I turn 40 this year.
As I move fully into middle age - at least in actual age... I still feel like a kid trying to figure it out - I have begun to think more and more about legacy. Obviously my children are my most obvious legacy. But what will people remember me for? How many people will remember me?
At one point, I believed that I had been put here on earth to build a legacy of great songs and great albums. I was talented and ambitious and was willing to fight for what I felt was owed to me for my talent and ambition.
But even as God took away - at least for a time - that dream of being an artist whose work would be his legacy, I still relied on the same muscle memory as I went into church work, full time. I knew I had vision. I knew that I could get stuff done and that stuff would be great, if we could just get my vision to tape or video or paper, or whatever form it took.
I had a version and a vision of excellence that no one else's version or vision could match... at least that is what I believed. And so I fought for that vision. Because it wasn't just a video or a song recording or a spoken word piece or a conference opener. THIS was my legacy. The work. The results. My legacy.

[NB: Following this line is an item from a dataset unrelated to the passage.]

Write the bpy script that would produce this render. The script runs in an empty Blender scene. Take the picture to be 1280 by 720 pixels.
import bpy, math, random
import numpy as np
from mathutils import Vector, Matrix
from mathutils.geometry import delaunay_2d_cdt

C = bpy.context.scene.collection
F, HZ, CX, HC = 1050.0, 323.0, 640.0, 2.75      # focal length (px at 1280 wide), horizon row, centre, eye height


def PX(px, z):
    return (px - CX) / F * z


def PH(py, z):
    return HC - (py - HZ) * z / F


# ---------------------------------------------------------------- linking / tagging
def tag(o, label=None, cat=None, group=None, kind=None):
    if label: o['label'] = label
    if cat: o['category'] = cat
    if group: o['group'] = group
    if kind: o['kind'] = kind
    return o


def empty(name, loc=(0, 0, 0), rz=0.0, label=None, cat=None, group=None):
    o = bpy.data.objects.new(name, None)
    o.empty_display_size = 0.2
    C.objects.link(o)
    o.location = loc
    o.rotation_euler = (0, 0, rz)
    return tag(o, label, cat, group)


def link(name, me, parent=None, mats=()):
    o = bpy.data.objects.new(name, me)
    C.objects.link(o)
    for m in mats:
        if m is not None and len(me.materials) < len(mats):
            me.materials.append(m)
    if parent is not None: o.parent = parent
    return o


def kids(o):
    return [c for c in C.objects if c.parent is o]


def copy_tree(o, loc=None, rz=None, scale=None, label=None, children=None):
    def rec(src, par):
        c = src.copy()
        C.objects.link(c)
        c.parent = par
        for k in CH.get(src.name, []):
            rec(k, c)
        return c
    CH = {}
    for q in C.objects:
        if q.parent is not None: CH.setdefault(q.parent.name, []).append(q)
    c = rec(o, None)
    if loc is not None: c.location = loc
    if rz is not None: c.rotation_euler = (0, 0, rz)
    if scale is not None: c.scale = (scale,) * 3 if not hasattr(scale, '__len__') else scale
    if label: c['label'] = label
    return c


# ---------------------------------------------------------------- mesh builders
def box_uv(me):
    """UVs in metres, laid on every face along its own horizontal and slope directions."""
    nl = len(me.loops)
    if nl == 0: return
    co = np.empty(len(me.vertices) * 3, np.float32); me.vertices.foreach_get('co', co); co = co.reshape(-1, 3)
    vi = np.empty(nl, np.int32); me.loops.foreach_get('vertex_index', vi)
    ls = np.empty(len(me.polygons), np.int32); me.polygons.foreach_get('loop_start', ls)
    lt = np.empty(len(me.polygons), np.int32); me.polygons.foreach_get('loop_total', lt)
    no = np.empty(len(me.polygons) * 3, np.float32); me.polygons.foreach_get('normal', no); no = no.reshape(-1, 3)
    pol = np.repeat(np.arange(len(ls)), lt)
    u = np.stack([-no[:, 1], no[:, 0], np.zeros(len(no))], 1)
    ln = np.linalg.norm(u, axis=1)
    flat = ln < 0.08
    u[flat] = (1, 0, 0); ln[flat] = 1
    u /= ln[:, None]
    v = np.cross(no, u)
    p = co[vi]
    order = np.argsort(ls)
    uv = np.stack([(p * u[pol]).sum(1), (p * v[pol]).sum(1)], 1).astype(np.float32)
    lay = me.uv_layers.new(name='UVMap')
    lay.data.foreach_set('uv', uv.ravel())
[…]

Then a close friend and mentor said to me, off-handed, "Chris excellence isn't a fruit of the Spirit. But love is."
There was more to the conversation than that, but that was the line that has stuck with me for over three years now.
Excellence is a wonderful thing. Vision is an incredible thing to have and to cultivate. Learning to shepherd your vision to completion is a difficult and important thing in the life of any leader and any creative.
But without love, those things are meaningless.
And here's the kicker... you don't get to decide what love is. I truly believe that the people to whom you give your love decide whether it is truly love by how they receive it.
I would've told you that I loved the people around me, and that getting them to do it my way was love. I knew better. I had experience. I had expertise. If they did it my way, the results would be better. And typically I was right.
But they received my love as bullying, and if not bullying, as a bulldog fighting for his truth, or a bull in a china shop. Either way... they all had the word 'bull' in it.
And so I went through and I studied the fruit of the Spirit. I began to work towards actively living the Fruit. To live out how Jesus described the kingdom: "where there is righteousness, peace and joy". When there was a discrepancy that felt like someone on my team or someone around me could receive my version of excellence as unloving, I worked to either find a better way to communicate or to budge off my version of good. When there was a question of results vs love, I erred on the side of love. I loved the people around me, as best I could, and I listened and learned.
And here's the funny thing... over the past couple of years, I have seen different results than I would've seen had I bullied my way to what I felt was best. In many ways, I'd even judge them to be better.
But here's the thing. I've come to realize that I dunno that I believe the results to be all that important anymore. Because along with the results, I know this:
1) work with good people and chances are you're gonna get good results. Many times, you'll even get the best results possible.
2) in the meantime, I have built relationships with people that are the most rewarding relationships I think I've had in life, built on mutual respect and freedom, instead of fear or positional power. I have already seen the fruit of those relationships in ways that have honestly helped me through an incredibly tough 2017.
Results are important, but they aren't my legacy.
The fruit of my relationship is the my legacy now. And I can't even explain how shifting from results to fruit as my focus has revolutionized my life.
What do you think? Does your life "bear good fruit"? If not what can you do to change that?